Pastor’s Note: Freedom to love

Free to love others:

Paul tackles hot button issues in Romans that have extraordinary significance for us today.  Paul addresses various cultural and ethnic backgrounds (see the list in Romans 16) and he has to find a way to bring them together. His goal is nicely captured  in Romans 15:5-6.  One voice, many cultures, glorifying God together. Unfortunately as we all know, the message is not always universally applied.  Christians have been known to justify discrimination, racism and suppression of the “other” throughout history.  However, we need to remember the problem is not the message of the Gospel itself.   The Gospel remains the power of God to save us (Romans 1:16) and to change our hearts.  Paul, formerly known as Saul of Tarsus, is Exhibit A.  Culturally, racially and socially, Saul of Tarsus would have nothing to do with immoral and idolatrous Greeks.  The two groups would keep the interaction at a minimum.  However, in the Gospel, Paul the Apostle goes through a radical change of heart.  He now hangs out with Greeks (Titus, see Galatians 1); he counts women as fellow-workers (see the list in Romans 16); and he has a slave as his brother (Onesimus in Philemon).  He’s basically living out the Gospel of reconciliation in his own life and thereby give us all an example to follow.  In the first century, the social divide between men and women, slaves and free was huge.  Paul radically closes the gap and sees unity in Christ (Galatians 3:28).

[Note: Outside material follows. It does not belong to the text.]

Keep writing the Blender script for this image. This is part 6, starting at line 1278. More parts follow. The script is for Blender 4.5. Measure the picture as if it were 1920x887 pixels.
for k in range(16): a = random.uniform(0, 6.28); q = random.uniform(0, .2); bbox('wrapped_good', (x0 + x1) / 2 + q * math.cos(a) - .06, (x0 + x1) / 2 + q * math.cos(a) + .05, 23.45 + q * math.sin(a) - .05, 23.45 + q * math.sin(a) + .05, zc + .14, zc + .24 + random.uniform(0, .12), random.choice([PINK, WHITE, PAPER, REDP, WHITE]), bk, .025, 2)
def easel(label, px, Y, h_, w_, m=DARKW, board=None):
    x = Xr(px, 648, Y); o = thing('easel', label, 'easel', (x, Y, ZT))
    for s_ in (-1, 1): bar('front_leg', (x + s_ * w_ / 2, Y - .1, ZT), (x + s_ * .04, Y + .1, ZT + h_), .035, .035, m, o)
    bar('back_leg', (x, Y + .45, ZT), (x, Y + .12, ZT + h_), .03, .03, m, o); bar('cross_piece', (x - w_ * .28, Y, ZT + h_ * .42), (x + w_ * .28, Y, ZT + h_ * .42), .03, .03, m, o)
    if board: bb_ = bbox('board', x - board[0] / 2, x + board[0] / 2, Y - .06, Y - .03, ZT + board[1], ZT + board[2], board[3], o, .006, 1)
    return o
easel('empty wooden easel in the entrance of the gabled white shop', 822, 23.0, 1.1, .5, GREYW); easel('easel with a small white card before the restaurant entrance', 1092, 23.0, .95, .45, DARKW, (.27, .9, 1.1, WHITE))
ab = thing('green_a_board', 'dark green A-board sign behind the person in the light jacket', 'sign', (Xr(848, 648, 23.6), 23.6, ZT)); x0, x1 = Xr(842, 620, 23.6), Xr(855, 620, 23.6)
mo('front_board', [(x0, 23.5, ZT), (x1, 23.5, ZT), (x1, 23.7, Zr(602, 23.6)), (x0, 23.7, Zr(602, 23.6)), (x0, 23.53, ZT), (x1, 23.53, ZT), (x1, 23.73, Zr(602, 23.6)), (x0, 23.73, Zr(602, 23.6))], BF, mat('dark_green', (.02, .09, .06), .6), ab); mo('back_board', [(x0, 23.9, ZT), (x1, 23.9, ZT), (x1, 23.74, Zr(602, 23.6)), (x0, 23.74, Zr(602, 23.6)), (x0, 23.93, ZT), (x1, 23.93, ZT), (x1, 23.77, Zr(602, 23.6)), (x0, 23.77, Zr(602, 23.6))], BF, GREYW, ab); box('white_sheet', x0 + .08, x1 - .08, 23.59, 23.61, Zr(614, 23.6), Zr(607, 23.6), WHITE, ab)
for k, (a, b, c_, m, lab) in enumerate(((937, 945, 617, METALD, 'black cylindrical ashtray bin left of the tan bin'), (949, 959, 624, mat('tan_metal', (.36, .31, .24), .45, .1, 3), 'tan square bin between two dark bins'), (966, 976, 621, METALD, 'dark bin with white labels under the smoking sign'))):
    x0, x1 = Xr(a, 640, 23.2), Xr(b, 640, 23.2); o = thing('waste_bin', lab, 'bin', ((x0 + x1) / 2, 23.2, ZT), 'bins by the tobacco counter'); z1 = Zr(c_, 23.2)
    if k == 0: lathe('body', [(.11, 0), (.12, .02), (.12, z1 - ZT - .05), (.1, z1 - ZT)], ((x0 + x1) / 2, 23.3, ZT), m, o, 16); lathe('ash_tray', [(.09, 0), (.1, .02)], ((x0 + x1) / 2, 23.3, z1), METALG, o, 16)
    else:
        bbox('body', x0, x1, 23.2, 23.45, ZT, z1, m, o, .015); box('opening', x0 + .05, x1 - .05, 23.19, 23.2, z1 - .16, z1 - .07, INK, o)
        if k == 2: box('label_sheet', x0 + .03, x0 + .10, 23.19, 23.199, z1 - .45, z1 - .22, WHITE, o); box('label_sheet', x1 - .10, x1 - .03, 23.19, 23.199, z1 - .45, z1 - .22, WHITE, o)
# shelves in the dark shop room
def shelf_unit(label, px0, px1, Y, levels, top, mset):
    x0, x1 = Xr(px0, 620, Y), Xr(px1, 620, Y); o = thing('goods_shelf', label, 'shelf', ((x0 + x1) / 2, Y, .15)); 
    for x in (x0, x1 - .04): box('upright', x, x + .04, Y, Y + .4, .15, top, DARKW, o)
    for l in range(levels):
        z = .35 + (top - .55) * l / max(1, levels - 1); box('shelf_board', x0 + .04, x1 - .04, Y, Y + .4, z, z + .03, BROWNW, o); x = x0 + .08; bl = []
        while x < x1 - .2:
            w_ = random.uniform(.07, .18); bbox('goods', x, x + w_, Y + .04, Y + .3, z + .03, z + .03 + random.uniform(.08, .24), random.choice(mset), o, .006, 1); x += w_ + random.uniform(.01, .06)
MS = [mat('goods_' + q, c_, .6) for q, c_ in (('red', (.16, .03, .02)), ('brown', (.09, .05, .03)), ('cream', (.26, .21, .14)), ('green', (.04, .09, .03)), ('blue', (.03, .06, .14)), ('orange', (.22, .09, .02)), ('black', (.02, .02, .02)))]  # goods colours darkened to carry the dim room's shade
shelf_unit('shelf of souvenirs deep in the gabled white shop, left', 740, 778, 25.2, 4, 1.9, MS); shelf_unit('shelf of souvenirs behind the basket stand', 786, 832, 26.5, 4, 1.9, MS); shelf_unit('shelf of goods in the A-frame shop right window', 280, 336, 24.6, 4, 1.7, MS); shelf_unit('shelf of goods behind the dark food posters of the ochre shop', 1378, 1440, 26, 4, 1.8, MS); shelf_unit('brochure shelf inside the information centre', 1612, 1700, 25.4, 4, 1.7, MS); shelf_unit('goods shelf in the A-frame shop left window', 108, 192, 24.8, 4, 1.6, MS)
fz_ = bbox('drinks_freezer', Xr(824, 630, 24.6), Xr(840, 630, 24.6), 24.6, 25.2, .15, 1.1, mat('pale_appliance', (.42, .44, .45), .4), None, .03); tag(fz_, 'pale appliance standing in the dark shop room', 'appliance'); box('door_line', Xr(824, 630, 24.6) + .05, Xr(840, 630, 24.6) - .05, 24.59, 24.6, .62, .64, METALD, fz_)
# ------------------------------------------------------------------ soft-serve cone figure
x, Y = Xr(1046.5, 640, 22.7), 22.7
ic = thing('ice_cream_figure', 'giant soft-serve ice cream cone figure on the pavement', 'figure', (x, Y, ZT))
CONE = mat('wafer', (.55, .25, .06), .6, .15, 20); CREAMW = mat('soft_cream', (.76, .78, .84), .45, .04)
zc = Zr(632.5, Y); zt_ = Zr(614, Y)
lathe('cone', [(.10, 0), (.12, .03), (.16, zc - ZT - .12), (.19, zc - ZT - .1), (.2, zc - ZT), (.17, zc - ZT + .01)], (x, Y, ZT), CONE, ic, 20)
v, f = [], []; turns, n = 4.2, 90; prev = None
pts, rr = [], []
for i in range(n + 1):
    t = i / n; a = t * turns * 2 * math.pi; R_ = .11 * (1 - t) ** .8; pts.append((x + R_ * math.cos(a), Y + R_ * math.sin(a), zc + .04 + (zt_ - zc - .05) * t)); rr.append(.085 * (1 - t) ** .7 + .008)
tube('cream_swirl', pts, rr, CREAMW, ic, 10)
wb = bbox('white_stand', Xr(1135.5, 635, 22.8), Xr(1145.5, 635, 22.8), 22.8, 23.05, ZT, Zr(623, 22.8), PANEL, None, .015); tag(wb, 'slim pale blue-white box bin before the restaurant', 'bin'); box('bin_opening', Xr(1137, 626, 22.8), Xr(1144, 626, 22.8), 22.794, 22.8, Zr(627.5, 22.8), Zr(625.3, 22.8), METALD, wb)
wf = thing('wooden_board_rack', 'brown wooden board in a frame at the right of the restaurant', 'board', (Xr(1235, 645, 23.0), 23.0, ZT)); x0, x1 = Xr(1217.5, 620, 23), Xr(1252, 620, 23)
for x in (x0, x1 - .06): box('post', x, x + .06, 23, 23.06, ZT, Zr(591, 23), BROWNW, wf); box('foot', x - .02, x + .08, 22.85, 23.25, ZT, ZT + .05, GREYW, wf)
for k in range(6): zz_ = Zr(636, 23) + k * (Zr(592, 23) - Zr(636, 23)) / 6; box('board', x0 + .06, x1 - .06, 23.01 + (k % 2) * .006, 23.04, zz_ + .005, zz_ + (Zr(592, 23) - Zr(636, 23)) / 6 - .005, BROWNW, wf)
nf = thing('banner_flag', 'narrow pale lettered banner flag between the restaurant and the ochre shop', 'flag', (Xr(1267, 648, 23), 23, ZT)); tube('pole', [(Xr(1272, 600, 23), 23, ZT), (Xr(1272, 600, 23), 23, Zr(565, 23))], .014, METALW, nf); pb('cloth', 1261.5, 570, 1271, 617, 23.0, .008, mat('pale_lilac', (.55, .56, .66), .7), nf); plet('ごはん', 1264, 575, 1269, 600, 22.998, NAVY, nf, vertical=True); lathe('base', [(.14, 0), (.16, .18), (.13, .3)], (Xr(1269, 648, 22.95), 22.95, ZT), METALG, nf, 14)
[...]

Things to ponder and act upon :

In our hurting and divided world, we have a great opportunity to be agents of reconciliation in our own circles of influence.  Whenever we reach out to people with love and respect, chances are they will respond with a similar attitude.  And if they don’t, we keep reaching out!  This is after all at the heart of the Gospel: God keeps reaching out to us, even though we routinely ignore Him!  Be intentional to serve “the other”, pray for them and perhaps more importantly listen.  The cacophony of opinions on social media is overwhelming at times.  A great counter to that is to practice James’ exhortation to be “quick to hear, slow to speak and slow to anger” (James 1:19). Ask questions, seek to understand rather than to be understood.   As Paul tells us: don’t be overcome with evil but overcome evil with good (read Romans 12).

Tracking with Romans for this Sermon Series:

Make it a goal every week to read and meditate in Romans 12:1-21.  The chapter includes a practical list of how we can be agents of reconciliation around us.

One good way to prepare for Sunday’s sermon is to read the text beforehand.  Last week we were in Romans 1:18-35 and we will still refer to some parts of it as background to this coming Sunday’s message in Romans 2:1-29.    In Chapter 2, we are addressing the question of God’s fairness and impartiality in contrast to our own propensity to judge others quite partially.  Be in prayer as together we want to obey Jesus and His Word and to “be and make disciples” at TCC.